Monday, May 6, 2013

Hide and Seek


Mother nature has a sick sense of humor.  I'm not sure I appreciate it.

I awoke early on April 1st.  April Fools Day is my favorite day of the year.  It's the only day I can trick anyone and everyone and not get back lash from it.  I yanked open the dining room blinds and was promptly blinded.  Stark white snow covered every inch of the ground. My butt hit the chair as my mouth dropped open.  I know Mother Nature was watching and laughing hysterically.

Now I love winter and snow.  But this has been a long cold winter for this southern girl.  I took a few deep breaths and thought, "Mother Nature I can roll with this."  I pulled on my snow pants and parka and headed outside to snap some pictures. 

Signs of spring were appearing everywhere.  The plump robins had returned to search for worms.   Tulips were starting to push their green leaves through the frozen winter soil.  I could hunker down and survive a couple more days of winter.  After all I had an extended vacation planned  in sunny southern California.

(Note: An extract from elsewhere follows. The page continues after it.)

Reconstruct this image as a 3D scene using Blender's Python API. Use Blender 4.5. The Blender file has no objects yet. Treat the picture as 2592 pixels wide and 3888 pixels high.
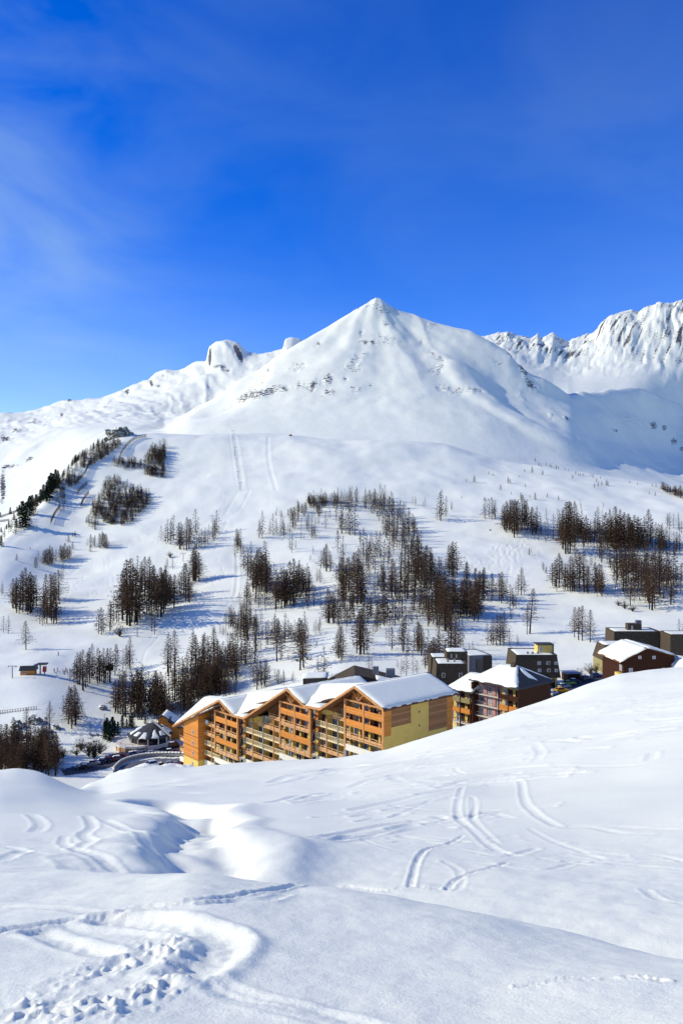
import bpy, bmesh, math, random
import numpy as np
from mathutils import Vector, Matrix

# ------------------------------------------------------------------ camera, sky, sun, exposure
scene = bpy.context.scene
COL = scene.collection
F, CX, CY = 3138.0, 1296.0, 1944.0          # focal length and centre in photo pixels

cam_d = bpy.data.cameras.new('camera')
cam_d.sensor_fit = 'VERTICAL'; cam_d.sensor_height = 22.3; cam_d.sensor_width = 14.87
cam_d.lens = 18.0; cam_d.clip_start = 0.1; cam_d.clip_end = 20000.0
cam = bpy.data.objects.new('camera', cam_d); COL.objects.link(cam)
cam.location = (0, 0, 0); cam.rotation_euler = (math.radians(90), 0, 0)
scene.camera = cam

SUN_AZ = math.radians(2.0)      # forward of "exactly left"
SUN_EL = math.radians(31.0)
to_sun = Vector((-math.cos(SUN_AZ)*math.cos(SUN_EL), math.sin(SUN_AZ)*math.cos(SUN_EL), math.sin(SUN_EL)))
sun_d = bpy.data.lights.new('sun', 'SUN'); sun_d.energy = 3.4; sun_d.angle = math.radians(0.5)
sun_d.color = (1.0, 0.94, 0.82)
sun = bpy.data.objects.new('sun', sun_d); COL.objects.link(sun)
sun.rotation_euler = (-to_sun).to_track_quat('-Z', 'Y').to_euler()
sun.location = (-200, 50, 300)

world = bpy.data.worlds.new('World'); scene.world = world; world.use_nodes = True
wn, wl = world.node_tree.nodes, world.node_tree.links
wn.clear()
w_out = wn.new('ShaderNodeOutputWorld'); w_bg = wn.new('ShaderNodeBackground')
w_sky = wn.new('ShaderNodeTexSky'); w_sky.sky_type = 'NISHITA'; w_sky.sun_disc = False
w_sky.sun_elevation = SUN_EL
w_sky.sun_rotation = math.atan2(to_sun.x, to_sun.y)
w_sky.altitude = 2200.0; w_sky.air_density = 1.0; w_sky.dust_density = 0.15; w_sky.ozone_density = 2.0
w_hsv = wn.new('ShaderNodeHueSaturation'); w_hsv.inputs['Saturation'].default_value = 1.45
w_hsv.inputs['Hue'].default_value = 0.526
w_hsv.inputs['Value'].default_value = 1.2
wl.new(w_sky.outputs[0], w_hsv.inputs['Color'])
# thin high cirrus, plus added veils out of view; all broken up by noise
w_tc = wn.new('ShaderNodeTexCoord')
w_nrm = wn.new('ShaderNodeVectorMath'); w_nrm.operation = 'NORMALIZE'
wl.new(w_tc.outputs['Generated'], w_nrm.inputs[0])
w_map = wn.new('ShaderNodeMapping'); w_map.inputs['Scale'].default_value = (1.5, 1.2, 3.4); w_map.inputs['Rotation'].default_value = (0.0, 0.22, 0.0)
wl.new(w_nrm.outputs[0], w_map.inputs['Vector'])
w_n1 = wn.new('ShaderNodeTexNoise'); w_n1.inputs['Scale'].default_value = 2.4; w_n1.inputs['Detail'].default_value = 6
w_n1.inputs['Roughness'].default_value = 0.5; w_n1.inputs['Distortion'].default_value = 0.5
wl.new(w_map.outputs[0], w_n1.inputs['Vector'])
w_nf = wn.new('ShaderNodeMapRange'); w_nf.inputs['From Min'].default_value = 0.30; w_nf.inputs['From Max'].default_value = 0.72
wl.new(w_n1.outputs['Fac'], w_nf.inputs['Value'])
w_sum = None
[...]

The flannel sheets were striped off the bed to be replaced with cool silky summer sheets.  Snow pants and parkas were laundered and folded away in the trunk.  Light weight jackets and wind breakers were hung in the closet with care.  Tea bags were replaced with instant tea.  I dumped the stale ice that had been lounging in the ice maker since September.  By the time I got home from California the ice would be fresh for sun tea and warm weather would flood every crevice of my life.

Seventeen days later I returned home to warmer weather.  We hauled Doug's precious lawn mower in for the annual exam.  I scaled the ladder and spent a week pruning our six apple trees.  Doug began the laborious task of deweeding some of the flower and vegetable beds.  (He has to get in there before me to desnake it too!)

Then it happened.

May first, forty two days after the first official day of spring, it snowed!  It snowed five inches!  Being the neat and orderly people that we are, we had put the snow shovels in hibernation in the potting shed.  The snow kindly drifted on the potting shed door so we couldn't open it.  This was not a light, fluffy worthless snow.  It was wet and heavy and good for making snowmen snow.  But it was spring.  Not time for making snowmen.  



My tulips had bloomed and were snow covered.  The asparagus and rhubarb that were popping back to life had to have a blanket.  We bailed our mower out of the lawn mower doctor store, but we couldn't help all the other mowers sitting outside in the snow waiting for a home. 



"Alle alle achts und frei!"  Mother Nature please bring spring out of hiding!